====== Dataset records

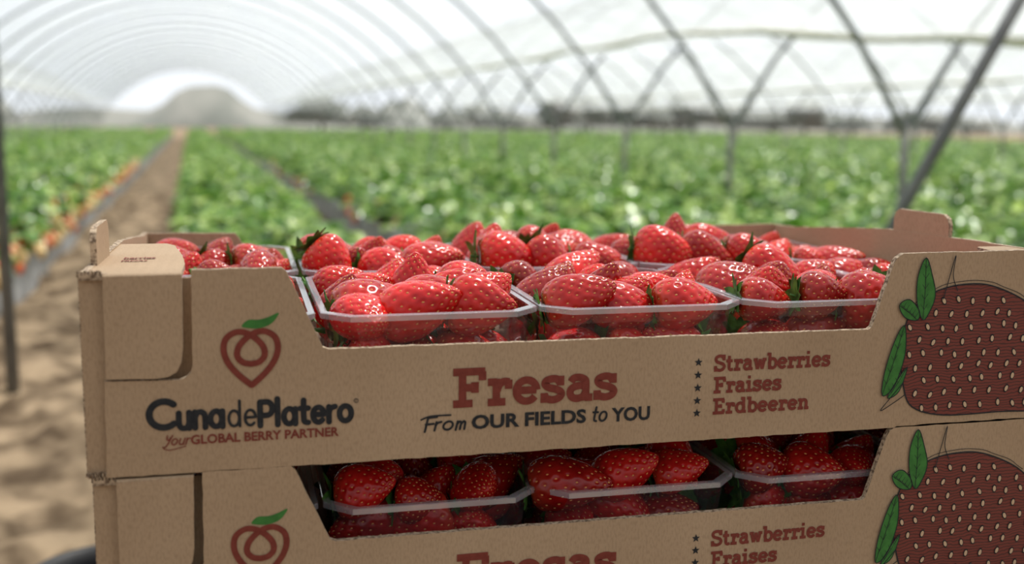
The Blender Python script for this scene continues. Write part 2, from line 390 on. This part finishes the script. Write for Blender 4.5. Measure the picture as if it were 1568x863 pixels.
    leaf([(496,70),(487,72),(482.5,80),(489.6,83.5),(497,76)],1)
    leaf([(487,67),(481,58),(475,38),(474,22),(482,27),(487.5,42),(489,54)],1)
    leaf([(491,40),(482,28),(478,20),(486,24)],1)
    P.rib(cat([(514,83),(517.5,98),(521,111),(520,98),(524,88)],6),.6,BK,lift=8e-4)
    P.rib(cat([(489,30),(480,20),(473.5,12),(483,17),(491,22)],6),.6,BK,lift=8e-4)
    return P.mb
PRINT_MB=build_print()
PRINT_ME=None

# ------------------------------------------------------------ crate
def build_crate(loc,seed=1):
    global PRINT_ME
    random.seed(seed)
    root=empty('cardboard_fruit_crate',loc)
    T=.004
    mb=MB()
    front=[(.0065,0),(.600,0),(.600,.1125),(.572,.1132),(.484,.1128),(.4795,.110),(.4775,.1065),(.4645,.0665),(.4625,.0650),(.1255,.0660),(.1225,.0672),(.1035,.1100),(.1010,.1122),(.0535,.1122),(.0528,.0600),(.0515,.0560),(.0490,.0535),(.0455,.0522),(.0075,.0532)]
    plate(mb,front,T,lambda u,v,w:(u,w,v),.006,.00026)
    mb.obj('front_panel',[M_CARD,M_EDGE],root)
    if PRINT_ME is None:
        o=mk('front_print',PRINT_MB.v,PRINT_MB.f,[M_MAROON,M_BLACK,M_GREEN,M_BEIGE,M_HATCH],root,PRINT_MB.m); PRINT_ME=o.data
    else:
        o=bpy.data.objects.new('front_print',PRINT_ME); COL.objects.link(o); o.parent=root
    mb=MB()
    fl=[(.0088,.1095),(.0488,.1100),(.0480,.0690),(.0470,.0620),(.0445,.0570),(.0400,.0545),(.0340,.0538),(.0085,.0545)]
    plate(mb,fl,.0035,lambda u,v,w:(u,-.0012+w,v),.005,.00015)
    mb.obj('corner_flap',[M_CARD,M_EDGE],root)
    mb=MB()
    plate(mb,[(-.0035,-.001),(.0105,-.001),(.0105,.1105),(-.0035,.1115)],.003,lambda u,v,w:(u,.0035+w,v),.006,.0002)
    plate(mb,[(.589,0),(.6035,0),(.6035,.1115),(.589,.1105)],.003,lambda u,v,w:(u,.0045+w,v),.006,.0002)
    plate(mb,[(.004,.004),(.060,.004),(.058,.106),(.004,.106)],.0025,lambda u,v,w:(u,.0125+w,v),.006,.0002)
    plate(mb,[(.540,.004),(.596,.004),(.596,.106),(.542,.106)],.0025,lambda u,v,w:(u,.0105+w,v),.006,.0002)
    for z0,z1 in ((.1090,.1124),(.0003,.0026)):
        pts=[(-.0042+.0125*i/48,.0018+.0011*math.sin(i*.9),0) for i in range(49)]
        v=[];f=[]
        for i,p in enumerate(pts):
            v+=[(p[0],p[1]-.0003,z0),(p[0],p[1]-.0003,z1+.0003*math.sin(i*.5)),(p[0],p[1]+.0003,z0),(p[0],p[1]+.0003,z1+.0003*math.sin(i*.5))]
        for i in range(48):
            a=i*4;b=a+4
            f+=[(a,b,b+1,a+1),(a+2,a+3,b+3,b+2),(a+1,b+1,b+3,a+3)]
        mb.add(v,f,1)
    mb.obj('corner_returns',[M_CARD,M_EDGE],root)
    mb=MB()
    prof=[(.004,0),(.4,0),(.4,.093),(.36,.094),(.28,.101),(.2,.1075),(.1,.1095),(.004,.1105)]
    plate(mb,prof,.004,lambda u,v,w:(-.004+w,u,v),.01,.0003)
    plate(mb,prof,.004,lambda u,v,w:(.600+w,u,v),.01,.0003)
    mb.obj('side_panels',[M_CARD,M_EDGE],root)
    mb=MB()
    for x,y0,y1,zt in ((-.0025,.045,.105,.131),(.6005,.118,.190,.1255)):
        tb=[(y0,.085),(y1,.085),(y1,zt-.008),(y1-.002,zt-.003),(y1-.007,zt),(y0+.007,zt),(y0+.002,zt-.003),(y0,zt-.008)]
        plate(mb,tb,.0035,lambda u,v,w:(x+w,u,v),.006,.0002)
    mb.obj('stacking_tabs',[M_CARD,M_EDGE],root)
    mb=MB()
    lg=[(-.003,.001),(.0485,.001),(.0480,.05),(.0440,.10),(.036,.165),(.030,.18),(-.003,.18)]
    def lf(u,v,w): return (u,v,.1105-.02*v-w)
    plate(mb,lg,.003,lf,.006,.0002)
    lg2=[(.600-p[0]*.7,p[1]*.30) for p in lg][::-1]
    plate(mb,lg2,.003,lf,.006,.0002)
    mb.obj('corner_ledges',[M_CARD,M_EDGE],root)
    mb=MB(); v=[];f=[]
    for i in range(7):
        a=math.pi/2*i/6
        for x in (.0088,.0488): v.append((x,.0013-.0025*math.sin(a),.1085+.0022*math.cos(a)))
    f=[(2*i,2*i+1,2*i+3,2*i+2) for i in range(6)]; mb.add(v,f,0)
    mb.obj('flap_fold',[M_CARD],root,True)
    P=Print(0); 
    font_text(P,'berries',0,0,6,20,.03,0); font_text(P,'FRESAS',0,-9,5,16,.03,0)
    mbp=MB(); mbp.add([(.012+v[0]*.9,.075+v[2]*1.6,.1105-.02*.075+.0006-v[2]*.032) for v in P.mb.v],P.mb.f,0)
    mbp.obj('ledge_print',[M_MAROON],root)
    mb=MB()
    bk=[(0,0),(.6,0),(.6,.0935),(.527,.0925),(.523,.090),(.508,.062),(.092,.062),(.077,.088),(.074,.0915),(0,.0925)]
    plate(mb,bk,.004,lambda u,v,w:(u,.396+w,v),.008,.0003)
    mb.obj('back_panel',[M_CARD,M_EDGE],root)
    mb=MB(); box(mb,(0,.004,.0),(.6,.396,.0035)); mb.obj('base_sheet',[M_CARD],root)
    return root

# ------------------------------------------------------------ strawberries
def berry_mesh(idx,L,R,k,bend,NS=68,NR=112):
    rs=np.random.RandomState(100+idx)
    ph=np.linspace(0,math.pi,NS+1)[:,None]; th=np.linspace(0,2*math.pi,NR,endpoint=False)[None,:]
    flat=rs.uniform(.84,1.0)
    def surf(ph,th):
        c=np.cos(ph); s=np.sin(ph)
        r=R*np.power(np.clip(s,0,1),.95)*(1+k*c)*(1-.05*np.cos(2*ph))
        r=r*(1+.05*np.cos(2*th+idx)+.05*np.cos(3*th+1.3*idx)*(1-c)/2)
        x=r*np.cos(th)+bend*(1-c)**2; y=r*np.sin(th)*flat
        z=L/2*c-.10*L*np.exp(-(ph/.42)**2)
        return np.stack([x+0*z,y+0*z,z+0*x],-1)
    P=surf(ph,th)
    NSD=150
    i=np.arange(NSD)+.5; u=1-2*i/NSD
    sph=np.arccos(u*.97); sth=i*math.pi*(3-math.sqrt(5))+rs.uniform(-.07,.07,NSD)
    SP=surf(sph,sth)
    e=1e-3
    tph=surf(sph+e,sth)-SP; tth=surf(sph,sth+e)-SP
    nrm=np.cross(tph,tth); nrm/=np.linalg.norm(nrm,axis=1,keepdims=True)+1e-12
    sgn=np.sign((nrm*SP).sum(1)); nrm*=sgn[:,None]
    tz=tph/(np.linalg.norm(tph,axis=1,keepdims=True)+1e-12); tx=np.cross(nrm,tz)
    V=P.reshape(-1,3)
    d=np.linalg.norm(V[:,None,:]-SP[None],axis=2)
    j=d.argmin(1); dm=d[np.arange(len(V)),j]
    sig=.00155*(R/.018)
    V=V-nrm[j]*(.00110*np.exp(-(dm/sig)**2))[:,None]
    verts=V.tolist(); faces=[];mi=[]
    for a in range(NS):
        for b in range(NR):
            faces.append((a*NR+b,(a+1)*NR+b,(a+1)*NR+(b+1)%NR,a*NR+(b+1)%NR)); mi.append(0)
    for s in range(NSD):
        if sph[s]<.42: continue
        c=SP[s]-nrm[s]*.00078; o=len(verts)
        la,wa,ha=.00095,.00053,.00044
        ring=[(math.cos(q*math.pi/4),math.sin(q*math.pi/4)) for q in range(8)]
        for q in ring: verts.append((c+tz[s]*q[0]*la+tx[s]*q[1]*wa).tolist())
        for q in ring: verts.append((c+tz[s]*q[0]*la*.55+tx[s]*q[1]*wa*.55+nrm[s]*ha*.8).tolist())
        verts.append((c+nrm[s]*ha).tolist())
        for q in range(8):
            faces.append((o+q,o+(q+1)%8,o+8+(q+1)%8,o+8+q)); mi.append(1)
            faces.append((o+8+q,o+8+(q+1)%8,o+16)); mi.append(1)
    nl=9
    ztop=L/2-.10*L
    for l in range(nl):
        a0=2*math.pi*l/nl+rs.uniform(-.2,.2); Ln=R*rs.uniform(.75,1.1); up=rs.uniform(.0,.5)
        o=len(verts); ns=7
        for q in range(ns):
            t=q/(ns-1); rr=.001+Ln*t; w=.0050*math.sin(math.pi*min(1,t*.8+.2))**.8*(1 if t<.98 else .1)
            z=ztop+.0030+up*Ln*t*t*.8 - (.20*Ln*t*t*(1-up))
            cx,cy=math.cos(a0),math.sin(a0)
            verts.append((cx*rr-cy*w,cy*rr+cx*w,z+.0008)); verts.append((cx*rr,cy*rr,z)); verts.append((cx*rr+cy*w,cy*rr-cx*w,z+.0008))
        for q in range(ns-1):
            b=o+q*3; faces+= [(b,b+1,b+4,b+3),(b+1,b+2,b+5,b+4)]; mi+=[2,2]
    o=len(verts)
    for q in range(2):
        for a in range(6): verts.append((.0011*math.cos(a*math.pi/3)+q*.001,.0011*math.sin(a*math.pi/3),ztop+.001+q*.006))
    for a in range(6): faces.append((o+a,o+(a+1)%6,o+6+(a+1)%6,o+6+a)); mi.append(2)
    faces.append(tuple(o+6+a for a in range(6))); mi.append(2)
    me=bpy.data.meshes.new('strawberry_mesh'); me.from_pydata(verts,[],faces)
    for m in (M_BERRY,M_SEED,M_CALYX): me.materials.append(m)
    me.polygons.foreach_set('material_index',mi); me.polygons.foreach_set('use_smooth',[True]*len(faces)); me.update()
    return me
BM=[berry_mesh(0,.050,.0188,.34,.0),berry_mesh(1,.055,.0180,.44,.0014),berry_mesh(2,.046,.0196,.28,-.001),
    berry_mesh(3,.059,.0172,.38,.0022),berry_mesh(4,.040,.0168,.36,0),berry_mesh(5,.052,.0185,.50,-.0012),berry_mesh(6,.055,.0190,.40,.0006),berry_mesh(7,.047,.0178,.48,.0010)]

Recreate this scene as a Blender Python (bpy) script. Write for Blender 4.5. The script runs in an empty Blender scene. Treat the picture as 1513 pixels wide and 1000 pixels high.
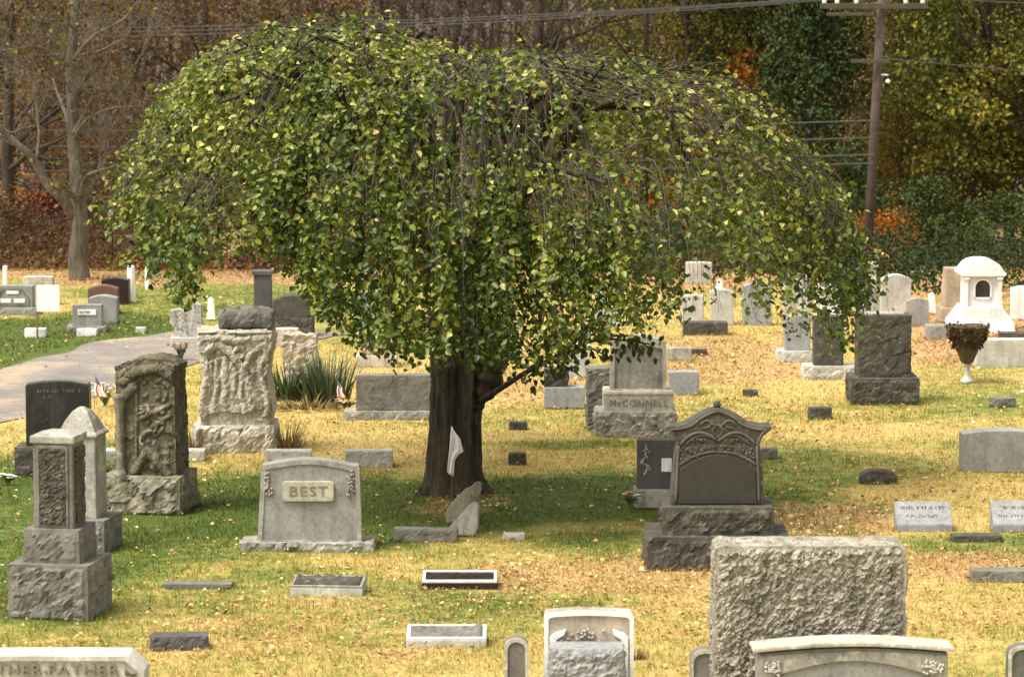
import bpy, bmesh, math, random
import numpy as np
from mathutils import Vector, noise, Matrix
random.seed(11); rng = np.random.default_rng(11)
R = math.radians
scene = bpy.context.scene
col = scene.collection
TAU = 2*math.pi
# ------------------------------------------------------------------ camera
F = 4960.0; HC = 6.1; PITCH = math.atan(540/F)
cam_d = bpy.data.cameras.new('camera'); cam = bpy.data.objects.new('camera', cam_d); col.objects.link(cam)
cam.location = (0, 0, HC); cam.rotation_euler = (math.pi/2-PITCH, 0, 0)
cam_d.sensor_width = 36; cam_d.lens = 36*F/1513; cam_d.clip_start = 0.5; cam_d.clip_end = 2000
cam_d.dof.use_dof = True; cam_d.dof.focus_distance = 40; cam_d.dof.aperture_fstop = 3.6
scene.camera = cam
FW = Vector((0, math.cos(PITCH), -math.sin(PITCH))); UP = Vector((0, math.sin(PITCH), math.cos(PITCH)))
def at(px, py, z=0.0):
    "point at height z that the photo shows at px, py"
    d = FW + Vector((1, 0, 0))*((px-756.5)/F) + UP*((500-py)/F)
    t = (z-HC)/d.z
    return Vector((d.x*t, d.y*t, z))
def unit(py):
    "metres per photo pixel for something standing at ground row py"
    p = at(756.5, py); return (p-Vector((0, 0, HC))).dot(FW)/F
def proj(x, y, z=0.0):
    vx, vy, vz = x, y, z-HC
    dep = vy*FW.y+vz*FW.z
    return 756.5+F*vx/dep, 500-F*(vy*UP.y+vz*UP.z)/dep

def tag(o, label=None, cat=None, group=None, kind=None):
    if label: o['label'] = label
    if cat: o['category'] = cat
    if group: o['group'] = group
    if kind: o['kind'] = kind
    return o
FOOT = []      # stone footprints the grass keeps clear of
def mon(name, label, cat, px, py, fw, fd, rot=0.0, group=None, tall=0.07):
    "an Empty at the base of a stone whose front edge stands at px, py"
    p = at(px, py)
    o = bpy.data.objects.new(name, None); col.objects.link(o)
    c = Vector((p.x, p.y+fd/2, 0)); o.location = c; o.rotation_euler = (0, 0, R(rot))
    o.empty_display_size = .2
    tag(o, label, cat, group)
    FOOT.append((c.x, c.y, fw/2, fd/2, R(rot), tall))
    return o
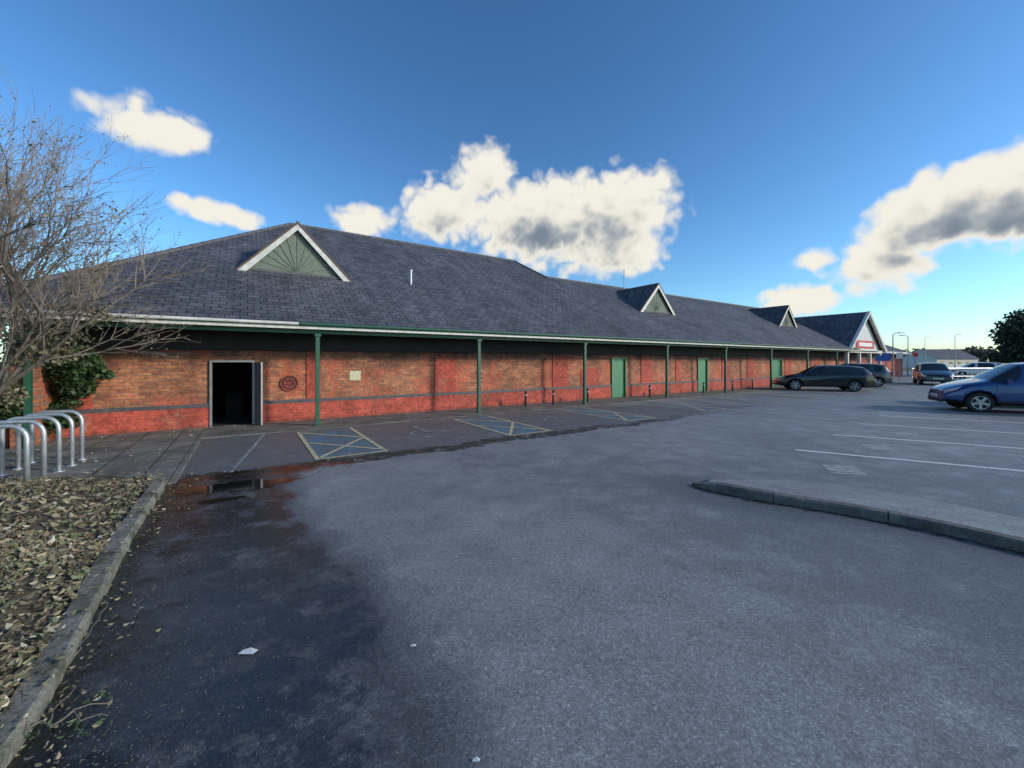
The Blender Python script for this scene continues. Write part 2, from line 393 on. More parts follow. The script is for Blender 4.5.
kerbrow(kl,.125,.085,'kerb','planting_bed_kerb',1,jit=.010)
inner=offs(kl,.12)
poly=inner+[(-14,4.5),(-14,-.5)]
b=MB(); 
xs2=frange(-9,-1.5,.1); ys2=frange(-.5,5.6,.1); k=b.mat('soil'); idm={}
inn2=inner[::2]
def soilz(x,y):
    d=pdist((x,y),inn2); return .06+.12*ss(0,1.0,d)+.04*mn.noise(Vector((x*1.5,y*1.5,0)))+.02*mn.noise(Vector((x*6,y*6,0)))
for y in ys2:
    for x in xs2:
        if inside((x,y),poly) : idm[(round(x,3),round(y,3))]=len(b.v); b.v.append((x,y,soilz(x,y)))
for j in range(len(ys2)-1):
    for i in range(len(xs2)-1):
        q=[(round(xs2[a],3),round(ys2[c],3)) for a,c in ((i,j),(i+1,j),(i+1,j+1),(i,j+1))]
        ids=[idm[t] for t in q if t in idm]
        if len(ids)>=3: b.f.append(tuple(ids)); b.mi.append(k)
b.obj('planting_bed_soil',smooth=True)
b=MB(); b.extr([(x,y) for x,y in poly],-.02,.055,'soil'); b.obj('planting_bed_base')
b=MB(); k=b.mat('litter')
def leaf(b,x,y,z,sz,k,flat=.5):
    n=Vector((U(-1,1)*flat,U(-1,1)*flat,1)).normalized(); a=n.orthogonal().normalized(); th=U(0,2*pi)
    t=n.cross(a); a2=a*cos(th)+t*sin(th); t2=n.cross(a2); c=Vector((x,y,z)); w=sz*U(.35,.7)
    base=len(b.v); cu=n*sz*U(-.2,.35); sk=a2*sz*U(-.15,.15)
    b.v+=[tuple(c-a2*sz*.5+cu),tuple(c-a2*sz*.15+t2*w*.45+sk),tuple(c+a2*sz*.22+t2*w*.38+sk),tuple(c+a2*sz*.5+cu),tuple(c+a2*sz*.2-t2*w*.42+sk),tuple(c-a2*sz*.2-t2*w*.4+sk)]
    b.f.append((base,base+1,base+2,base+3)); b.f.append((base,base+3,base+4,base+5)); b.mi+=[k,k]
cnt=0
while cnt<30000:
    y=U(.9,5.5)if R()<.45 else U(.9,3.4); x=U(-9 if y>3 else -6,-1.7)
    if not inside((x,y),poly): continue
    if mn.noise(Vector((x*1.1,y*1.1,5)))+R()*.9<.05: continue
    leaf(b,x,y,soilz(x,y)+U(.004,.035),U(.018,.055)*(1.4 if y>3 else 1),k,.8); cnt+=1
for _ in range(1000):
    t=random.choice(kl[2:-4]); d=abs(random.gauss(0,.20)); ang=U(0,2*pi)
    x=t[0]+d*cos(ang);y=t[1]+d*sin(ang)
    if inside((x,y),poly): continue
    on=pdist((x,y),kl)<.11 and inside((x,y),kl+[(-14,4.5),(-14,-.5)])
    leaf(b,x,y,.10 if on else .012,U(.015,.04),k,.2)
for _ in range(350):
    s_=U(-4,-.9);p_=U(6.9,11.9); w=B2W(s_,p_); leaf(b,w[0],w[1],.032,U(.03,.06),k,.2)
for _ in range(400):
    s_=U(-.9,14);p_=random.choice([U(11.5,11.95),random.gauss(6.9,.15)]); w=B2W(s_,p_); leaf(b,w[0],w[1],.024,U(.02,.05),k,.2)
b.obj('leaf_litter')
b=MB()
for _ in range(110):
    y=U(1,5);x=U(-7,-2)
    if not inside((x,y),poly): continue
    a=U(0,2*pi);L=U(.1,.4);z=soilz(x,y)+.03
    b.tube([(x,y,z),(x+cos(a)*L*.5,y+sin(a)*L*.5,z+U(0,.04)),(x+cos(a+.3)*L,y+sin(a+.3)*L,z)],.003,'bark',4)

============

» **Your goal**:
Take the records from their first line through the line containing "PRINT_ME=None" and please return exactly those lines, both ends included, minus the pictures.

» **Problem solution**:
The Blender Python script for this scene continues. Write part 2, from line 390 on. This part finishes the script. Write for Blender 4.5. Measure the picture as if it were 1568x863 pixels.
    leaf([(496,70),(487,72),(482.5,80),(489.6,83.5),(497,76)],1)
    leaf([(487,67),(481,58),(475,38),(474,22),(482,27),(487.5,42),(489,54)],1)
    leaf([(491,40),(482,28),(478,20),(486,24)],1)
    P.rib(cat([(514,83),(517.5,98),(521,111),(520,98),(524,88)],6),.6,BK,lift=8e-4)
    P.rib(cat([(489,30),(480,20),(473.5,12),(483,17),(491,22)],6),.6,BK,lift=8e-4)
    return P.mb
PRINT_MB=build_print()
PRINT_ME=None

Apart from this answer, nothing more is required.